I Cor. 13:13 (Pt.3)  Thought/Prayer:  Love “Beyond” the Norm.  Topics:  2 at end.

“And now abide faith, hope, love, these three; but the greatest of these is love.”  KJV (Read this scripture and more at

At a wedding-rehearsal dinner I sat by a tiny young woman from another state who shared that she worked in a home for old men with severe and multiple disabilities.  These men’s severe disabilities included total care of their persons including feeding, bathing, total needs of bathrooming, and more.  They were mentally handicapped as well. 

I understood what caring for these needs could involve since I taught in a school for the mentally handicapped where teenagers had needs such as these.  These teens in wheelchairs could not care for themselves in most ways.  It was a challenging job, but I loved it; and I appreciated the para-educators who helped with the care and education of these teenagers.  I loved my students.  We all tried to do the best for them even in demanding efforts.

But I had difficulty picturing this young woman doing this work with old men who, comparatively, to me, were much less lovable than the students I served.  I just had a hard time with thoughts of caring for old men in the same situation as my teenagers.  I couldn’t picture much to love about them.  But here was this beautiful young person who expressed her love for them greatly.  Later I realized I felt a bit ashamed of myself for thinking this way.  What was the difference?  Why did I have these two different viewpoints?

It would be difficult to say exactly; but it must have had two elements to it.  First, the deep love that this young person had for these old men was something at that time that I couldn’t muster from within myself.  At that time I could not see their value, totally.  And, secondly, the youth of my students must have entered in, in contrast to the age of the men she described.  For some reason I found youthfulness to be more appealing to me. 

Now I play the piano for men in similar straits, but there is a difference.  The men now do not have mental handicaps.  But should it matter?  No, it should not.  I must put it all in the perspective from God.

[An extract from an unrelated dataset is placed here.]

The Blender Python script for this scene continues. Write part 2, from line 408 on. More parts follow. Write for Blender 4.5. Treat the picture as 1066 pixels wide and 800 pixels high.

God made each of the teenagers and the old men I’ve spoken of here.  He loves each one with as great a love as He loves me.  He knows about their situations.  He allows people with these situations to be in our world – and we (I!) must learn from them.

God’s love must be extended through me to all the persons I’ve described.  Though I’ve never been introduced to severe and multiply handicapped old men, I pray that I will love them in my heart anyway.  And if I ever do meet one of them, I pray that God’s love for him will come through very strongly!  And I pray that His love was seen in me toward the teens I taught; I believe it was, at least in measure, hopefully great.

I pray that His love is seen when I play for my memory-care persons.  No, not just seen – Felt.  I pray that His love is felt, no matter how angry and hostile someone may seem, which happens at times.

Lord, help us to love those we hear about or whom we know, who have so many problems we can’t name them all.  Please, Lord, let us protect the value of their lives by loving them:  You loving them through us.

Topics:  Pray for love “beyond” the norm when it comes to all folks with severe and multiple handicaps.